Karl Boehm. On est subjugué par la puissance et la finesse de ses orchestrations, comme un génie ferait surgir un prince d'une masse informe.
Il m'avait beaucoup impressionné à Aix-en-Provence en 1963, lorsqu'il s'était produit à la Cathédrale, avec la Flûte Enchantée de Mozart. C'était un grand orchestrateur, un grand homme, humain et humble et tellement génial dans sa compréhension des oeuvres immortelles. Il savait faire comprendre par la seule écoute.
En effet, pour ceux que la musique classique n'est pas parlante, entendre la 6è symphonie de Beethoven enregistrée en numérique en 1981 (Deutsche Grammophon), était une révélation lumineuse.

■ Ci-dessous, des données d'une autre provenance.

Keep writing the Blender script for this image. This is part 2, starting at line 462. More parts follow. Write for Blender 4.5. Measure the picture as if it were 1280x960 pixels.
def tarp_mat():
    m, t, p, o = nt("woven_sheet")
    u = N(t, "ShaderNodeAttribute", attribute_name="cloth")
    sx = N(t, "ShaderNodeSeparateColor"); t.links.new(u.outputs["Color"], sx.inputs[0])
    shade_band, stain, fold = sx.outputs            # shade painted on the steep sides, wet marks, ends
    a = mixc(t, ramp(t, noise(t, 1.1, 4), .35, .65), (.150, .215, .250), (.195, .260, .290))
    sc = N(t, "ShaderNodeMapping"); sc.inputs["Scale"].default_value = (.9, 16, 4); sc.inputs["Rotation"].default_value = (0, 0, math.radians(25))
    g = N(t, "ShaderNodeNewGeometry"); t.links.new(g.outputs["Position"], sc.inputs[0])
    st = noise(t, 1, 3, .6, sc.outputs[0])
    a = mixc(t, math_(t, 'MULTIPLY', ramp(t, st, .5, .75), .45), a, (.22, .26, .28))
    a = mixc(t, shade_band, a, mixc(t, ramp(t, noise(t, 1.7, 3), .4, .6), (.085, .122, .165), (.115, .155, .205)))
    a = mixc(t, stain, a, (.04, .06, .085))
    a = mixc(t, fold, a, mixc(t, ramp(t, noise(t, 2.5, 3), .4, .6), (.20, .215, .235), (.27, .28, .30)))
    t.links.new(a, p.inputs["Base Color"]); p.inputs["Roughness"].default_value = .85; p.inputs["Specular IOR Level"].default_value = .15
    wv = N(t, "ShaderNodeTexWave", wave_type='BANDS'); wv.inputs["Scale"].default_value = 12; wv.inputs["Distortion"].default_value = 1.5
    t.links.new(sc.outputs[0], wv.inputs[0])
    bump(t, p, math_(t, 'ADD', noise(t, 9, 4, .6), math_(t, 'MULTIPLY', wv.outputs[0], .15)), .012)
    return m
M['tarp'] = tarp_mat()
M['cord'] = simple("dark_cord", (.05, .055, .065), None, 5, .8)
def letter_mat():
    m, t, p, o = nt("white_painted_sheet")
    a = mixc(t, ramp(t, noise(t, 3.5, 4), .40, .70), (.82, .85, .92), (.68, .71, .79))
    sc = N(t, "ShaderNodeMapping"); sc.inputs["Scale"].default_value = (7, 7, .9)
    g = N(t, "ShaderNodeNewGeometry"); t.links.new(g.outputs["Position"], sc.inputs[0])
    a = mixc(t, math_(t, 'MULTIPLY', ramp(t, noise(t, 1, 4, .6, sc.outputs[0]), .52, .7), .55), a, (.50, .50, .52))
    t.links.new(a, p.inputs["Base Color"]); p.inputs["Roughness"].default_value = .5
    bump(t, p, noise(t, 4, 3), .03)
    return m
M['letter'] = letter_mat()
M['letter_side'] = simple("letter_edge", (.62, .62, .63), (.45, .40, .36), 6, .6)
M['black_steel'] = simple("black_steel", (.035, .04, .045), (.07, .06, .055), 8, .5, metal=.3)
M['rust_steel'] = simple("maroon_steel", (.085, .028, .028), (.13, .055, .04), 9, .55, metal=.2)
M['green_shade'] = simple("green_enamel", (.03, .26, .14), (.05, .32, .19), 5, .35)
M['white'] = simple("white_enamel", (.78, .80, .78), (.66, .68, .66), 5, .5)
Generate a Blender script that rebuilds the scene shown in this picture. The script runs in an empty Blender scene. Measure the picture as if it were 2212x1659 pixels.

Pour la première fois dans l'histoire de la gravure sonore, on y entendait vraiment tous les instruments avec la subtilité des coloris et du modelé. Le spectre harmonique de chaque son instrumental y était restitué au maximum. Quasiment total! Boehm en était au comble du bonheur. Jamais un rendu n'avait été aussi fidèle aux instruments physiques!
Avec Pollini, la musique doit pouvoir se dispenser des mots et parler de coeur à coeur, comme Beethoven aimait à le dire à ses instrumentistes.
En fait, qu'est devenu Uto Ughi, l'immense violoniste que le concours de Genève avait, à tort, recalé? Les sonates pour violon de Beethoven avec lui, sont un vrai délice de l'âme.
La seule et unique fois où il était invité au Victoria Hall, c'était pour le concerto pour violon et orchestre de Beethoven. Quelle privation injuste pour nos oreilles!
Puisque j'y suis, je vous pose la question à vous Pascal: pourquoi le nom de Brahms ne figure-t-il pas sur le fronton du Victoria Hall avec les autres grands compositeurs de son époque?